Bildungsforscher über Schulsysteme: „Erhebliche Unterschiede“
Bildungsforscher Wilfried Bos über vergleichbare Schulsysteme, Chancengerechtigkeit und Bildungsföderalismus als Experimentierfeld.
taz: Herr Bos, Sie weisen seit Jahren darauf hin, wie ungerecht das deutsche Schulsystem ist. Mehr als 10 Jahre nach Pisa gibt nun die Bertelsmann-Stiftung einen bundesdeutschen Chancenspiegel in Auftrag.
Wilfried Bos: Für mich ist es ein willkommener Anlass, noch einmal den Finger in die Wunde zu legen. Chancengerechtigkeit wird im deutschen Bildungssystem oft ausgeblendet, im Vordergrund steht die Leistung.
Die Chancengerechtigkeit ist also kein Thema für die Kultusminister?
Für einige Ministerien hat sie nicht die höchste Priorität. Manche Bundesländer waren sehr reserviert bei der Herausgabe von Kennziffern über ihr Bildungssystem. Sie haben sich nicht gerade darum gerissen, mit uns zusammenzuarbeiten.
Welche Daten waren denn so geheim?
Wir haben zum Beispiel nicht herausbekommen, welche Abschlüsse Schüler mit Förderbedarf machen, die inklusiv beschult werden, also Regelschulen besuchen, im Vergleich zu Schülern in Sonderschulen. Ich bin mir nicht mal sicher, ob die Länder das selbst so genau wissen wollen.
leitet das Institut für Schulentwicklungsforschung der TU Dortmund. Als Max-Planck-Forscher arbeitete er an der Pisa-Vorgängerstudie Timss und leitete die Grundschul-Lese-Untersuchung Iglu.
Was ist das wichtigste Ergebnis der Studie?
Generell ist das deutsche Schulsystem der Chancengleichheit nicht gerade förderlich. Aber es lassen sich erhebliche Unterschiede zwischen den Ländern feststellen. Kein Land ist überall top. In Sachsen zum Beispiel gelingt es, das Schulsystem vergleichsweise durchlässig zu halten und die Leistung dabei nicht zu vernachlässigen. Daran zeigt sich: Chancengerechtigkeit und Leistung, das muss kein Widerspruch sein.
Kann man Sachsens Schulsystem wirklich voraussetzungslos mit dem von Bremen oder Berlin vergleichen, wie Sie das tun? Die beiden Stadtstaaten sind in keiner der von Ihnen untersuchten Dimensionen Spitze, aber hier ballen sich auch die sozialen Probleme.
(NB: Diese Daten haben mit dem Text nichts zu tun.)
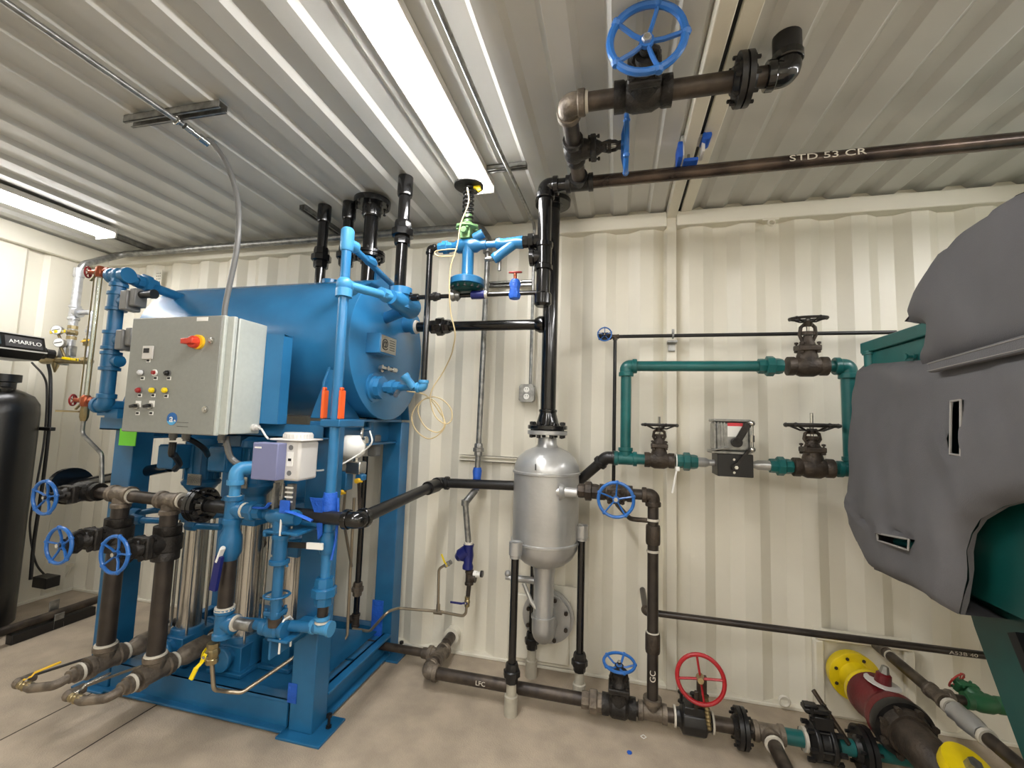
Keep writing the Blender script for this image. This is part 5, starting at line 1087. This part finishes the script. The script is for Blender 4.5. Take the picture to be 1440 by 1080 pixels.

Wir haben uns dafür entschieden, die Ergebnisse ungewichtet nebeneinanderzustellen. Die Frage ist, ob es gerecht ist, dass in Metropolen so viele Menschen in prekären Verhältnissen leben oder ob man da sozialpolitisch nicht viel stärker eingreifen muss. Aber das ist Aufgabe der Politik.
Chancengerechtigkeit bedeutet gleiche Chancen bei ungleichen Ausgangsbedingungen. Wieso messen Sie das Schulsystem nicht an der Chancengleichheit?
Chancengerechtigkeit ist unsere Minimalforderung. Das heißt: Das Schulsystem soll bestehende Unterschiede wenigstens nicht noch vergrößern. Das ist aber zurzeit überall der Fall. Natürlich wünschen wir uns als Pädagogen, dass das Schulsystem dazu beiträgt, soziale Unterschiede auszugleichen.
Ist eine gesamtstaatliche Strategie da nicht hilfreicher als der bestehende Föderalismus?
Zunächst ist der Bildungsföderalismus natürlich ein tolles Experimentierfeld, weil er die Möglichkeit bietet, verschiedene Maßnahmen auszuprobieren. Und das kann gut funktionieren, wenn die Länder ihre Programme evaluieren lassen und auch bereit sind, von den besten zu lernen. Allerdings haben wir zum Beispiel weit über 70 verschiedene Maßnahmen zur Leseförderung gefunden, von denen kaum eine evaluiert ist. Auf dem Gebiet der Leseförderung wäre eine grundlegende Strategie sicherlich gut.